On voit ainsi toute la difficulté qu’il y à définir précisément un « point de vue » progressiste. La nébuleuse réformatrice semble se fonder sur des aspirations divergentes, parfois contradictoires, et sur certaines tensions internes. C’est ainsi que le Survey, s’il emprunte à certaines tendances reconnaissables du mouvement progressiste, peut apparaître comme un carrefour ambigu, et par là révélateur, des représentations sociales de cette « classe moyenne » pour le moins hétérogène.

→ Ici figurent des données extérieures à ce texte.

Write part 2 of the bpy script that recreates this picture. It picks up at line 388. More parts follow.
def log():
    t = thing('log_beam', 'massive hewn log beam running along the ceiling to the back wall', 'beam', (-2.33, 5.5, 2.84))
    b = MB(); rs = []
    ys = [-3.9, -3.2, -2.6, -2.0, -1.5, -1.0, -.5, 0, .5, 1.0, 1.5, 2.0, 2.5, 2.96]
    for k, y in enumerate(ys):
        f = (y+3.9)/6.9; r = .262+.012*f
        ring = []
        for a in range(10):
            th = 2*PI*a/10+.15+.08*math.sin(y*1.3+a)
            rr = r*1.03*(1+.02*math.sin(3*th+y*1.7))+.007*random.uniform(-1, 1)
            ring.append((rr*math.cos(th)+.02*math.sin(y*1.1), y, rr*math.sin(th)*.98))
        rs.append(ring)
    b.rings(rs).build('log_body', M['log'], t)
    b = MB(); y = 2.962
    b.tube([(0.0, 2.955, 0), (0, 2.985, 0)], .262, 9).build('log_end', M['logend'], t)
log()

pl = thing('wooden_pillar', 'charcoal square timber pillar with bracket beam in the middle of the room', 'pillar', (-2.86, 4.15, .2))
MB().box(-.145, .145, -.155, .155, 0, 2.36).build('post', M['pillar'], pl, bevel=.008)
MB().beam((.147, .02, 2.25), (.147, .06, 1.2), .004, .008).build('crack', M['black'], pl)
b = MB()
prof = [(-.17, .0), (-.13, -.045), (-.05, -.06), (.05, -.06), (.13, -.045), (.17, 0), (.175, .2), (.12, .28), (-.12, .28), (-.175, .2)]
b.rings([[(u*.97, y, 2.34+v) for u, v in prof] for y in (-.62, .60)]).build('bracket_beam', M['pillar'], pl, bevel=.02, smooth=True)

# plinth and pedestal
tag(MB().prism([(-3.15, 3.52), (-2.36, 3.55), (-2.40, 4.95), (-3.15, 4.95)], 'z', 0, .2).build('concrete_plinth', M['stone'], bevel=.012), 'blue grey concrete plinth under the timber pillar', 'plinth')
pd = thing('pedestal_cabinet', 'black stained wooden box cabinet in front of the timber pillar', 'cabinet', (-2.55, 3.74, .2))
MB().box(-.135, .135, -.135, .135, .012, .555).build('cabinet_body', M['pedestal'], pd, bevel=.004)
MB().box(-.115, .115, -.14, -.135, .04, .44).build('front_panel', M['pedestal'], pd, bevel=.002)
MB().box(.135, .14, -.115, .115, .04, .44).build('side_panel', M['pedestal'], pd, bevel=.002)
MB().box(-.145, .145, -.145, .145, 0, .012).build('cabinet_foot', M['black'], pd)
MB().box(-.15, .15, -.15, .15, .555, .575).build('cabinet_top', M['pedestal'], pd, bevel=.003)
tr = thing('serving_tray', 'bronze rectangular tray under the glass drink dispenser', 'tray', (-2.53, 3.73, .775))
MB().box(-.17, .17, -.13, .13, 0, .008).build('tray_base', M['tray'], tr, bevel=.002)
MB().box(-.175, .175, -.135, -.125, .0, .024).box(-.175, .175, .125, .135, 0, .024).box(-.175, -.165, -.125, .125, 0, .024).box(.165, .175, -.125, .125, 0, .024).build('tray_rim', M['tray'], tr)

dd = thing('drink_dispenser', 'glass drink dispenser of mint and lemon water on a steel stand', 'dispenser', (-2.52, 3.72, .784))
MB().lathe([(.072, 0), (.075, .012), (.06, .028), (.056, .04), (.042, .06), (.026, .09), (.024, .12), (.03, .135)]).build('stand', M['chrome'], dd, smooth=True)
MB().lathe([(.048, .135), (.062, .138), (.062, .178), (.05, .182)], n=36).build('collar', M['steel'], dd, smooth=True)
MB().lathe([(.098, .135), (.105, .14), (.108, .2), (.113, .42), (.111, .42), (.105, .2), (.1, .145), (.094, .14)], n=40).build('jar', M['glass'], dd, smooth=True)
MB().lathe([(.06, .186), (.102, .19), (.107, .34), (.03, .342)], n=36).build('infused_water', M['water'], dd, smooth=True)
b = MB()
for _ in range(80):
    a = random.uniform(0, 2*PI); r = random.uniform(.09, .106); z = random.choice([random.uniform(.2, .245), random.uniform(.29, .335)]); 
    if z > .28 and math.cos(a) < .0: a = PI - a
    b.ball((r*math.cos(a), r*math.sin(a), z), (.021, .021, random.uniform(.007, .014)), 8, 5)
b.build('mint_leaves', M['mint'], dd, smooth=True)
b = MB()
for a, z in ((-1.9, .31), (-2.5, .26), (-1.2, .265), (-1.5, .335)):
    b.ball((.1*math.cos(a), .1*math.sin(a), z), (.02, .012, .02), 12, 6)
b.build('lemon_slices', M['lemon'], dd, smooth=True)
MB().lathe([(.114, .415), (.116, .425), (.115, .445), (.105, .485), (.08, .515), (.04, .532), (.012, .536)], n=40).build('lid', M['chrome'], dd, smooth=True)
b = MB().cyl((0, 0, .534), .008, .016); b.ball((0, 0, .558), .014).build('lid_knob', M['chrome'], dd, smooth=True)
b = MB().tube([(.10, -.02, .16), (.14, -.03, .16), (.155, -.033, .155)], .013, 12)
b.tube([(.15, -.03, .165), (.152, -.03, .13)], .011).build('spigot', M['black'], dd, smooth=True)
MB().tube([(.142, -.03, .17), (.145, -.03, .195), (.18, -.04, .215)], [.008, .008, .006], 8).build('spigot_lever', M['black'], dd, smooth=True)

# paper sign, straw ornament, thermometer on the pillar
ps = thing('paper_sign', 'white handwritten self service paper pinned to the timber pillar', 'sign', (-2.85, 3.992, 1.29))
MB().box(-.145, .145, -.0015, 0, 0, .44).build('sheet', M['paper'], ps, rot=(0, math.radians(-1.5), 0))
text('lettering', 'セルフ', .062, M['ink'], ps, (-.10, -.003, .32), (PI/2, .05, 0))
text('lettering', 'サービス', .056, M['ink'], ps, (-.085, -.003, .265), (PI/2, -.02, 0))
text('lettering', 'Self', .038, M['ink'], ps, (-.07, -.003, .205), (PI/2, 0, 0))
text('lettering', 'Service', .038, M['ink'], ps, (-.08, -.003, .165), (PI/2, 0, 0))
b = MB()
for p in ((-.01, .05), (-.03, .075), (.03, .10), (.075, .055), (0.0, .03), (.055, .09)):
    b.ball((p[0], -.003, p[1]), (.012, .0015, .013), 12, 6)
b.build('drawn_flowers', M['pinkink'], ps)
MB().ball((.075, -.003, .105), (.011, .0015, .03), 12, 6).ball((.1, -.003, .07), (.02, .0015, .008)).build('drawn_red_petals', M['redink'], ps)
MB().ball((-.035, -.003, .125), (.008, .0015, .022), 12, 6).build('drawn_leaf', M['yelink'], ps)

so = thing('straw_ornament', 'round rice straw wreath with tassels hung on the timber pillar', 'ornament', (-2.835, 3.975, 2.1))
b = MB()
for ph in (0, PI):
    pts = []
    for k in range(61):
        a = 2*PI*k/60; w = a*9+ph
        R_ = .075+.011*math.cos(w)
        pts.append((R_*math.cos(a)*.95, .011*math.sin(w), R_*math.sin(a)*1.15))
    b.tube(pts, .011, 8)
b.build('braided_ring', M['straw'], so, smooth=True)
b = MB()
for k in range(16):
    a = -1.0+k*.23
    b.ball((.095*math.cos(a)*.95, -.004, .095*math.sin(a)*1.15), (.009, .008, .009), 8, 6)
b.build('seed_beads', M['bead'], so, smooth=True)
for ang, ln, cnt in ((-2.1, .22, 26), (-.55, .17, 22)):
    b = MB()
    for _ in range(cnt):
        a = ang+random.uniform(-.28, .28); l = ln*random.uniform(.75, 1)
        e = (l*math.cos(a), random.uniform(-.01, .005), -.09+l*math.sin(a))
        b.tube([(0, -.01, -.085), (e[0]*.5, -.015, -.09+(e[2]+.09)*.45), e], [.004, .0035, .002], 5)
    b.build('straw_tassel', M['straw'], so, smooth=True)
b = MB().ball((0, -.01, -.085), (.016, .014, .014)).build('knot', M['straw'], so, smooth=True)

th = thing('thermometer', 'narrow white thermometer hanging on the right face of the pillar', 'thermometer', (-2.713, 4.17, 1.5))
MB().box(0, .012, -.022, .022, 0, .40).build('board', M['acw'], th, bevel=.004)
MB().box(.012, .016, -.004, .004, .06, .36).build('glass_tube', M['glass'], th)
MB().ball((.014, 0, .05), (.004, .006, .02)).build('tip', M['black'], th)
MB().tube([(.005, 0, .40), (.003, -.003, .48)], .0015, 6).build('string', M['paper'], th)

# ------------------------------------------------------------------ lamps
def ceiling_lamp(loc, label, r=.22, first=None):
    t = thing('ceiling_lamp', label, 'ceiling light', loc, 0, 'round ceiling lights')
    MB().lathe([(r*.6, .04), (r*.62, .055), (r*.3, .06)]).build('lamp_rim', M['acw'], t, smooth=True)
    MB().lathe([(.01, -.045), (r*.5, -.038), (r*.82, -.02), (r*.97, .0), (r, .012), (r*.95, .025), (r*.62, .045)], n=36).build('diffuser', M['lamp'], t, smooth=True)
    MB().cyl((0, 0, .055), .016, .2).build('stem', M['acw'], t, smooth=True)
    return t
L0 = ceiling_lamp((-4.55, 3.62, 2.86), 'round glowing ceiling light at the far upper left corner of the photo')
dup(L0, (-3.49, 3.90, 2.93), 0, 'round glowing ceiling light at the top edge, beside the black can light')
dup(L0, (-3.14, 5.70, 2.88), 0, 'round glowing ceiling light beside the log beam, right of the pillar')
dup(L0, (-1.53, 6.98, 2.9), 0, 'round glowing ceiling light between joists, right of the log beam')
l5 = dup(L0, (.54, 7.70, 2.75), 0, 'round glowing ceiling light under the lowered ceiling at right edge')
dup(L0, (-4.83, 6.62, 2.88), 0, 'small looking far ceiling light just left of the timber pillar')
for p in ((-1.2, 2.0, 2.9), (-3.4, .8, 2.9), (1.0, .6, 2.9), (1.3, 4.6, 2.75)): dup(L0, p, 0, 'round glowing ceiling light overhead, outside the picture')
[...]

Pour clarifier certains points, on peut tenter de préciser le contexte institutionnel qui entoure le Survey ; si elle s’avère éclairante sur bien des points, une telle exploration confirme toutefois que ce document complexe est difficile à enfermer dans un cadre strict. On y retrouve en effet des influences journalistiques, de type souvent sensationnaliste, cohabitant avec des modèles issus des « sciences sociales » naissantes. On y découvre aussi les signes de la mutation importante traversée par la philanthropie américaine du tournant du siècle. Quelle que soit la référence choisie, le discours du coeur et de la morale cède progressivement le pas à celui de la rigueur scientifique : se dessine en filigrane, à nouveau, l’importance accordée à la notion d’« expertise », et de compétence technique.

Notes
73.

Wiebe, op. cit., p. 176.

74.

Pour Hays, on l’a vu, les nouvelles élites économiques sont à l’origine du mouvement de réforme municipale à Pittsburgh. Leur objectif est de contrôler l’organisation municipale en diminuant l’influence des wards raditionnels, et donc de l’électorat populaire. Voir Hays, Samuel P., op. cit., p. 81.

75.

Couvares, op. cit., p. 95.

76.

Pour un raccourci de ce profil type, voir Goldfield, David R., & Brownell, Blaine A., Urban America, Boston : Houghton Mifflin, 1990, p. 252 : « men and women of mainly middle-class, native born parentage, who believed that just as their country had a mission to bring democracy to the dark corners of the world, so they had the duty to bring a decent life to the benighted sections of the city. »

77.

Kleppner, Paul, « Government, Parties, and Voters in Pittsburgh », in Hays, Samuel P., ed., op. cit., p. 169.

78.

Mohl, Raymond, The New City - Urban America in the Industrial Age, 1860-1920, Arlington Heights : Harlan Davidson, 1985, chapitre 4.

79.

Chamberlain, John, Farewell to Reform, Chicago : Quadrangle Books, 1965 [1932], p. 42.

80.

C’est encore la conclusion générale à laquelle parvient Richard L. McCormick, dans son article « Public Life in Industrial America, 1877-1917 », in Foner, Eric, ed., The New American History, Philadelphia : Temple University Press, 1997, pp. 107-122. Voir aussi Portes, Jacques ; Pouzoulet, Catherine, « Déclin et renouveau de l’histoire politique », in Heffer, Jean ; Weil, François, Chantiers d’histoire américaine, Paris : Belin, 1994, p. 87.